Saudi Aramco could deploy ‘Barbarians at the Gate’ playbook for Sabic deal

By BLOOMBERG

LONDON • Saudi Arabia isn’t t he first place you’d look for exotically structured merger and acquisition (M&A), but as oil giant Saudi Arabian Oil Co, or Saudi Aramco, pursues the kingdom’s biggest-ever deal it could use an option first pioneered by buccaneering Wall Streeters three decades ago: A giant leveraged buyout (LBO).

Saudi Aramco is planning to buy a strategic stake worth as much as US$70 billion (RM289.1 billion) in petrochemical firm Saudi Basic Industries Corp (Sabic). The oil producer could finance the acquisition the traditional way: Tapping bond investors and taking bank loans, according to people familiar with the matter. Trouble is, a big global bond issue would require Saudi Aramco to reveal detailed financial results for the first time.

Within the kingdom, there’s a big debate about whether to open Saudi Aramco to outside scrutiny. Crown Prince Mohammed Salman has spoken in the past about the benefits of openness and pushed for an initial public offering (IPO) for the company — a plan that’s been put on hold while the Sabic deal is done. Others in the government and Saudi Aramco favour keeping things secret.

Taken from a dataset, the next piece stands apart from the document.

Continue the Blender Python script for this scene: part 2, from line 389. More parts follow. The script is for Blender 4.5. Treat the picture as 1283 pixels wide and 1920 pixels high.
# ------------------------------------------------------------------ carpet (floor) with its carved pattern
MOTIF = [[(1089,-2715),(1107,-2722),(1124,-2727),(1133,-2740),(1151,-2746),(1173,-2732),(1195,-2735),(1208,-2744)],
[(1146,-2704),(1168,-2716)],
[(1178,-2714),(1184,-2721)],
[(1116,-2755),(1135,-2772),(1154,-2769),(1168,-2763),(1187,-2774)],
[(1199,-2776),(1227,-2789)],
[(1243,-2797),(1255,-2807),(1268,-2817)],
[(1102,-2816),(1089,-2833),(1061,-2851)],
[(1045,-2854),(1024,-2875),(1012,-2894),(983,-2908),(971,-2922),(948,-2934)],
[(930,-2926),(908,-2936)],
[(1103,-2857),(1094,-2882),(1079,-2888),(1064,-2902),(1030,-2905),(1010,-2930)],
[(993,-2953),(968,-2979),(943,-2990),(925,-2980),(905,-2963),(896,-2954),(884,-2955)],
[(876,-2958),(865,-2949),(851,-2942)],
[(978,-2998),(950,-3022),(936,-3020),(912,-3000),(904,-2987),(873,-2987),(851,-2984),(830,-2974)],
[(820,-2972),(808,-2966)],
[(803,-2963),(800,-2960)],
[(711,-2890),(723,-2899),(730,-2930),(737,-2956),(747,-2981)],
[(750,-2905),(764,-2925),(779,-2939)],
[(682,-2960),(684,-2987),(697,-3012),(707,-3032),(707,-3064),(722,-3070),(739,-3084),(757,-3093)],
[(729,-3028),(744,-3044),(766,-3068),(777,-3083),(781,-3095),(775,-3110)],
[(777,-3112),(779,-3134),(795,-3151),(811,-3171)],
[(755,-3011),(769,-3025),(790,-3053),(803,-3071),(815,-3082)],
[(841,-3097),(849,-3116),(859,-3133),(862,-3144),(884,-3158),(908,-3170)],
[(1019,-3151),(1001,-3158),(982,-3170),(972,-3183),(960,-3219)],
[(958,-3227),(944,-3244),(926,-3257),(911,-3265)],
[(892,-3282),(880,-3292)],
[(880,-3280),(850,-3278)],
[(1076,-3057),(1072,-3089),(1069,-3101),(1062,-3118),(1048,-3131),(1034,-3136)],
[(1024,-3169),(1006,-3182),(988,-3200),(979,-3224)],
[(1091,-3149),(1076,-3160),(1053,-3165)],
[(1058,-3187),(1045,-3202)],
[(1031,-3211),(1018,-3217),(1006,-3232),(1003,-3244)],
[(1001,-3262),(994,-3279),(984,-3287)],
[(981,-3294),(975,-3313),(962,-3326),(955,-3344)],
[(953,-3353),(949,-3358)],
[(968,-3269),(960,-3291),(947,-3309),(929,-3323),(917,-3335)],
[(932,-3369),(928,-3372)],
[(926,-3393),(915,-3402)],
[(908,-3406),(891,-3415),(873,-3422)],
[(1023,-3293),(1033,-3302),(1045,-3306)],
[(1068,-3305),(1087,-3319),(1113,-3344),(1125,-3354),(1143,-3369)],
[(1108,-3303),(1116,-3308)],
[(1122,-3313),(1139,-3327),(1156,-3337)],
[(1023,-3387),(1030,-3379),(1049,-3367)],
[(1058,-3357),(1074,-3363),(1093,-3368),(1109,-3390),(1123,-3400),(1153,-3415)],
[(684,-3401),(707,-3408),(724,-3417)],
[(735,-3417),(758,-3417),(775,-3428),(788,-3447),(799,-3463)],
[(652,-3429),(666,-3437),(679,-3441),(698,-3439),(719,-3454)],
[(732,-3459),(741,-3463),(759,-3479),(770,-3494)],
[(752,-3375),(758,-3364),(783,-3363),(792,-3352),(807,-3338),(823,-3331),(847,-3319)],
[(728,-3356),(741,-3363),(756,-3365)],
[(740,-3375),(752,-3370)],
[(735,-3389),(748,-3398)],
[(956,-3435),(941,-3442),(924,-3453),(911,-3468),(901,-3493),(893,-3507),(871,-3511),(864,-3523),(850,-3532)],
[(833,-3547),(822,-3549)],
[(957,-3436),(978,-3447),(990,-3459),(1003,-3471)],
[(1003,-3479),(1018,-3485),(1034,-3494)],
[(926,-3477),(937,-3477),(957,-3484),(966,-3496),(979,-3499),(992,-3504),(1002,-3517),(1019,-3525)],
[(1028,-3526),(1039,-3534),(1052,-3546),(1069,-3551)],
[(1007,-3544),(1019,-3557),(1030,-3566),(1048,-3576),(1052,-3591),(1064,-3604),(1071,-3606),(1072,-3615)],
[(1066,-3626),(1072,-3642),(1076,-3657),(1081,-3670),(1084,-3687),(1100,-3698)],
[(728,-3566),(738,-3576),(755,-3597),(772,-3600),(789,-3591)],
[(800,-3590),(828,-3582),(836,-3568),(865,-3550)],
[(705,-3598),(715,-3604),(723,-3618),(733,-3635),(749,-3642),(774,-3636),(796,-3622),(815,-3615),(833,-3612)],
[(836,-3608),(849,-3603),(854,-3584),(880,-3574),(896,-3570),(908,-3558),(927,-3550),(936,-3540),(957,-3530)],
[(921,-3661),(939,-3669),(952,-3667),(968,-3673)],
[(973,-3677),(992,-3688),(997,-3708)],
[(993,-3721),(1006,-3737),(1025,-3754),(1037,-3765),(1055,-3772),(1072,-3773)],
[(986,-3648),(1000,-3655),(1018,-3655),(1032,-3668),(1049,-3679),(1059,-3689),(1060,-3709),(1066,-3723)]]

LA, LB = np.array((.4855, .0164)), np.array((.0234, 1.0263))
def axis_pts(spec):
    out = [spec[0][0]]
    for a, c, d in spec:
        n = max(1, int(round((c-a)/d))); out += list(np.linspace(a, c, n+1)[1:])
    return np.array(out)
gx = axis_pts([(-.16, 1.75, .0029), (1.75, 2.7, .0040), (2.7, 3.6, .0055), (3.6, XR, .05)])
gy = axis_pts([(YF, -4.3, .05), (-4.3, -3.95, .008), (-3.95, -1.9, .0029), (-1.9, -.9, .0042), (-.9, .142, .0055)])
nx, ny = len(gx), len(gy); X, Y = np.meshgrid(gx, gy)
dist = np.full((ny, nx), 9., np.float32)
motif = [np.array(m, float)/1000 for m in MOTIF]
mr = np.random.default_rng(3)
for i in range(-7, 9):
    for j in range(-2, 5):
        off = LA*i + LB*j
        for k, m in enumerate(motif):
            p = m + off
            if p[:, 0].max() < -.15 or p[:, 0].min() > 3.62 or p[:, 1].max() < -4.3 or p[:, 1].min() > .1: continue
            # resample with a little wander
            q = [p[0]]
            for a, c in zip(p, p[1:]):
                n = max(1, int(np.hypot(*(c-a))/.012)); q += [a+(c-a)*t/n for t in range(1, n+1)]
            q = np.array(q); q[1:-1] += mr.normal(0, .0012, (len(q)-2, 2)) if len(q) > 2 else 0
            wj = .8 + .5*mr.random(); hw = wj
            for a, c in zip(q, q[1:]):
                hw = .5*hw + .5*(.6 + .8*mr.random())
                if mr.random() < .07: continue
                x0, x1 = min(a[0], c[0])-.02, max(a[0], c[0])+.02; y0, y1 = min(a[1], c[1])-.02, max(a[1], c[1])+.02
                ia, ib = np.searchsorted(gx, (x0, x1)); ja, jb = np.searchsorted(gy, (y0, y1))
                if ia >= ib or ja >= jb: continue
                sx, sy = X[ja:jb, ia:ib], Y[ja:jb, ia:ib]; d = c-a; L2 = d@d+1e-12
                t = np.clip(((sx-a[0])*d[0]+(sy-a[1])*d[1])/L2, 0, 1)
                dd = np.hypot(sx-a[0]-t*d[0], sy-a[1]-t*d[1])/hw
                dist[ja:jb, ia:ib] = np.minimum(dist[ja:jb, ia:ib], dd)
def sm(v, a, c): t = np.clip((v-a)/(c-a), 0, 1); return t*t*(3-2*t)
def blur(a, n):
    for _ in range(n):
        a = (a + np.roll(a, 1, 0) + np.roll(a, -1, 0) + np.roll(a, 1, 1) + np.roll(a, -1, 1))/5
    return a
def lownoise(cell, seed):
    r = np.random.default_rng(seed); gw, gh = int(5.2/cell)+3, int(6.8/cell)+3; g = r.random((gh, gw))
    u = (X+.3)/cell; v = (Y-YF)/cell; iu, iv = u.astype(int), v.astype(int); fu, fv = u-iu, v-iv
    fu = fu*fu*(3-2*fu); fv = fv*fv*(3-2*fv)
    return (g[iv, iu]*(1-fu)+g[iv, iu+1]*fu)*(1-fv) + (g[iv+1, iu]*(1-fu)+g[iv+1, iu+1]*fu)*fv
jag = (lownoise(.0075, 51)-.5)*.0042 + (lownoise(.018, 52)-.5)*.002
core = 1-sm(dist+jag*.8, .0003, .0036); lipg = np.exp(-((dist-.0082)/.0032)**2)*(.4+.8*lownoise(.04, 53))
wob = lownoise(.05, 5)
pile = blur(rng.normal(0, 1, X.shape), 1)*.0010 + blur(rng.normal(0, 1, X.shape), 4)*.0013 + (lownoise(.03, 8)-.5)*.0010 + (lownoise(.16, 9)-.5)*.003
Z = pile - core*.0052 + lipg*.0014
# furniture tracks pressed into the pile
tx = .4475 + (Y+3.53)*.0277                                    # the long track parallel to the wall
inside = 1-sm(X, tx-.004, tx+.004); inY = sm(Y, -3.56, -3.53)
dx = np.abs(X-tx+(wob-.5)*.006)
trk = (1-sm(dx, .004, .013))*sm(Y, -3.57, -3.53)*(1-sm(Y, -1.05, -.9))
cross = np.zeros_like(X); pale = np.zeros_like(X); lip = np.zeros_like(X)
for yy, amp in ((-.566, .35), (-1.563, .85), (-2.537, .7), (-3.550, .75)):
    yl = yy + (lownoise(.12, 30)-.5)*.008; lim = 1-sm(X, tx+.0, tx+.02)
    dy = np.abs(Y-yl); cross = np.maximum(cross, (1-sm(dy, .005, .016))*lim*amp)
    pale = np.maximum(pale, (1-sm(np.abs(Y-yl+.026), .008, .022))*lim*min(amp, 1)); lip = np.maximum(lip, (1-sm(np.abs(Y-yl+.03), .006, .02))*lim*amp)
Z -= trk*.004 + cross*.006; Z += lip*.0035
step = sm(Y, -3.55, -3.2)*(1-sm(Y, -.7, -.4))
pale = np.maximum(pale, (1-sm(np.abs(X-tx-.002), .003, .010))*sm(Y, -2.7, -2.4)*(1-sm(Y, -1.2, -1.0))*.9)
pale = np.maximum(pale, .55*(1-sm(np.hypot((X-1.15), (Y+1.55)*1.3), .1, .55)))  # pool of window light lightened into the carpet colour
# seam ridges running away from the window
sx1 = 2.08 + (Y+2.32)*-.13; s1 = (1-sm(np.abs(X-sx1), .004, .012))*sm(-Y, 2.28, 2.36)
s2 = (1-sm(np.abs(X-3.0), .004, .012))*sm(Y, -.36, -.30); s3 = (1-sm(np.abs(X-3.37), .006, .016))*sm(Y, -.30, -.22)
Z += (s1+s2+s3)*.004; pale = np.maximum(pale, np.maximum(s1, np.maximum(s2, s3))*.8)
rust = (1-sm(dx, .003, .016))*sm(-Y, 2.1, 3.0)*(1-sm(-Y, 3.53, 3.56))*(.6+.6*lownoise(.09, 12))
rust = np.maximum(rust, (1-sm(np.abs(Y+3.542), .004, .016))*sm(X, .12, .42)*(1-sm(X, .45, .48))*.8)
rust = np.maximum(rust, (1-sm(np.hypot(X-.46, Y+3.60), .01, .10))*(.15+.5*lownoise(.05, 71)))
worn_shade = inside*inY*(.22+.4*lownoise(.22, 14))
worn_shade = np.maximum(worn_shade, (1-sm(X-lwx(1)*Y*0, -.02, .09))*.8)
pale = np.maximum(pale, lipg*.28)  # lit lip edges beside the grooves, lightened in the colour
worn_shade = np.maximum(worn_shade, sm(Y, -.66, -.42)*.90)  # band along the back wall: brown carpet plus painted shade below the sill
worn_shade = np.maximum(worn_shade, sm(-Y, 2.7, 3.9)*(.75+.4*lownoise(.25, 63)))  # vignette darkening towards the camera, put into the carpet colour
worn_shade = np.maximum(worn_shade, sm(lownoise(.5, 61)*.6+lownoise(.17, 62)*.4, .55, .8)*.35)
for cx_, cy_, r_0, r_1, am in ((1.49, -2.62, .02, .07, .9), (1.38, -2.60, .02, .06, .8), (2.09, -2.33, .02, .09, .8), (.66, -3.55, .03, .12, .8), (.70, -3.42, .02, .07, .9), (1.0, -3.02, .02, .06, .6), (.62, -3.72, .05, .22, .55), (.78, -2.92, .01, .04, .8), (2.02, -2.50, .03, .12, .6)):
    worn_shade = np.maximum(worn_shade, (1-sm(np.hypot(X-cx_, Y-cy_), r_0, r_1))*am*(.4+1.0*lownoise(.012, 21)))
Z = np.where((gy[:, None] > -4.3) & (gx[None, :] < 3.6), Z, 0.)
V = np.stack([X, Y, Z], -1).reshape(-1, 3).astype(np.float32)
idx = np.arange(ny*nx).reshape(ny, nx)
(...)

Saudi Aramco could be tempted by an alternative path that employs a private- equity style leveraged buyout and ensures Saudi Aramco’s numbers stay under wraps: Using Sabic’s balance sheet to help paying for the deal. The chemical producer is virtually debt free, so has the capacity to load up on debt and pay Saudi Aramco and other shareholders a large special dividend.

“Aramco could, in theory, partially fund the stake purchase via an LBO,” said Sriharsha Pappu, global head of chemicals research at HSBC Bank plc, said in a note to clients. It would work by Saudi Aramco putting as much as US$40 billion (RM165.2 billion) of debt “on Sabic’s balance sheet and paying a special dividend” of a similar amount to itself that would cover a large chunk of the price tag, he said. Saudi Aramco declined to comment.

The use of LBO became famous in the late 1980s, particularly after an acrimonious battle for the control of American conglomerate RJR Nabisco Inc that was chronicled in the seminal business book “Barbarians at the Gate”.

If the deal goes ahead as a traditional acquisition, Saudi Aramco could issue the largest ever corporate bond on its own balance sheet, beating the US$49 billion that Verizon Communications Inc raised in 2013 to buy a stake in rival Verizon Wireless Inc, the people said, asking not to be named discussing internal matters. Still, using Sabic’s balance sheet rather than Saudi Aramco’s looks viable.

Sabic is virtually debt free, with cash and equivalents of about US$17 billion matching its debt. With earnings before interest, taxes and depreciation last year of nearly US$14 billion, the company could probably support net debt of about US$35 billion, using a net debt-to-Ebita (earnings before interest, tax and amortisation) ratio of 2.5 times, the typical limit for an investment grade company.

Sabic is currently listed on the Riyadh stock exchange, with the country’s wealth fund — the Public Investment Fund (PIF) — controlling a 70% stake and the other 30% in the hands of minority shareholders.

The acquisition of Sabic would allow Saudi Aramco to channel to the PIF some of the billions of dollars that the sovereign wealth fund was hoping to raise from the oil giant’s IPO. In turn, the deal would cement Saudi Aramco’s own push to diversify into refining and chemicals to hedge its reliance on oil production.

Saudi Aramco hasn’t yet decided the size of the final stake it would buy from the PIF, and neither how it would finance it. Currently, it’s exploring all the options, according to a person familiar with the matter. The preferred route probably remains a conventional deal financed by the oil company’s own balance sheet and a headline-grabbing bond issue.

Simultaneously, Saudi Aramco and the PIF are in talks about the price, with parties arguing about whether Aramco should pay current prices, or the average of the last 30, 60, 180 or even 365 days. Depending on the period used to calculate the price, Saudi Aramco could end up paying between US$70 billion and US$60 billion if it buys the full stake controlled by the sovereign wealth fund.